Northwest Lost Hills

In January 2008, the Company acquired a 100% working interest in oil and gas leases on the Northwest Lost Hills field (NWLH), located in Kern County, California.  As the first field in which the Company has assumed full operator control, NWLH represents a significant milestone of long-term strategic importance.  Since the acquisition, the Company has completed operations transitions and initial field upgrades. In August 2008, the Company completed workovers of four of 16 existing wells, and in September and October 2008 recompleted four additional wells.  Both of these activities led to improvements that have resulted in increased production by an approximate 5-10 barrels of oil equivalent per day (BOEPD).  Overall, the Company has increased field production and stabilized average field production at 20-25 BOEPD, compared to a pre-acquisition annual average of 15 BOEPD.

Virtually all of the current production comes from the Antelope Shale formation in the Monterey zone at a depth of approximately 4,500 feet.  Based on the our consulting geoscientist’s interpretation of the Company’s 3D seismic data, the Company believes this zone has the potential to realize an additional 2 million BOE of reserves. 

In September 2008, the Company recompleted three of its existing wells into the shallower Etchegoin zone at approximately 2,100 feet. 3D seismic indicates this zone could be either gas or oil, with at least 1 million BOE of reserves.

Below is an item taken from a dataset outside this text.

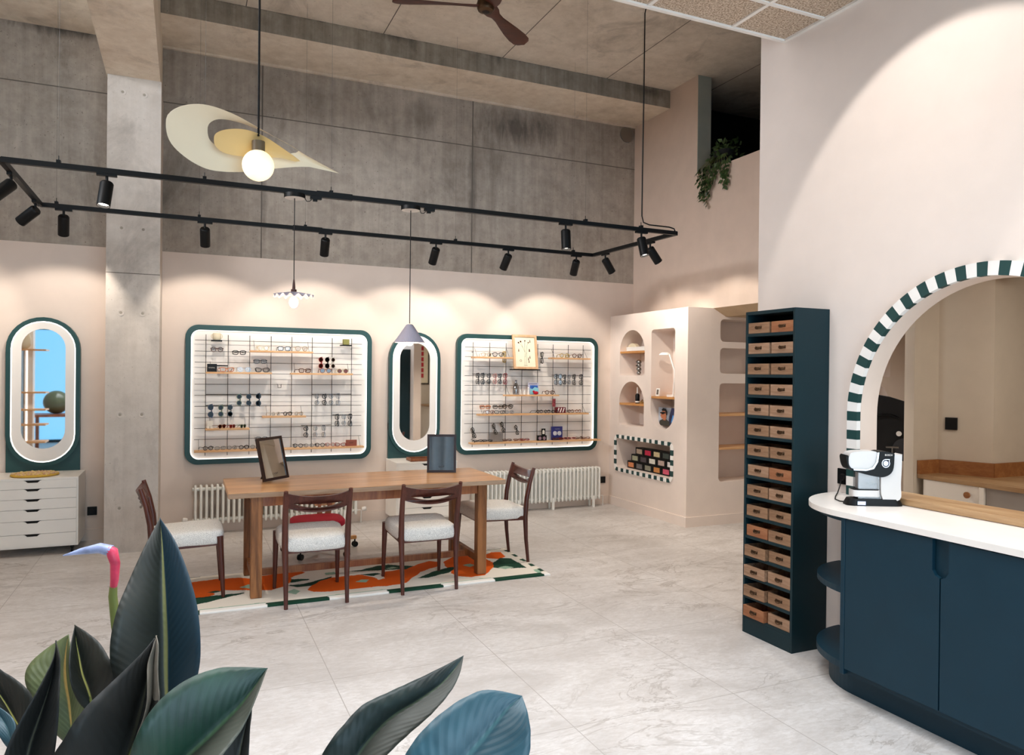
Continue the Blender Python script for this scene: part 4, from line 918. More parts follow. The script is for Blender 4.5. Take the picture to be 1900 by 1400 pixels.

The Company is currently planning an extensive drilling program to exploit both of these zones.

Lynch Canyon

The Company holds a 5.4% leasehold interest in oil and gas leases on the Lynch Canyon Field (“Lynch Canyon”) in Monterey County, California.  Lynch Canyon has 320 proved acres in the Lanigan Sands, with a 30-foot pay.  The field was discovered in 1963 and abandoned in 1968 after 10 productive wells produced a total of 125,000 barrels of oil.  Three new horizontal wells were drilled and completed in 2006.  Two additional horizontal wells were drilled in September 2007, and one additional horizontal well was drilled in December 2008. The current development plan is for a total of 14 horizontal wells on a cyclic steaming system.  2008 represents the first full year for the Company as a working interest owner.  The field has averaged approximately 390 barrels of oil per day (BOPD) since the completion of the fourth and fifth horizontal wells in November 2007.  The Company’s petroleum engineers project that the field has a potential for gross reserves of 10-11 million BOE.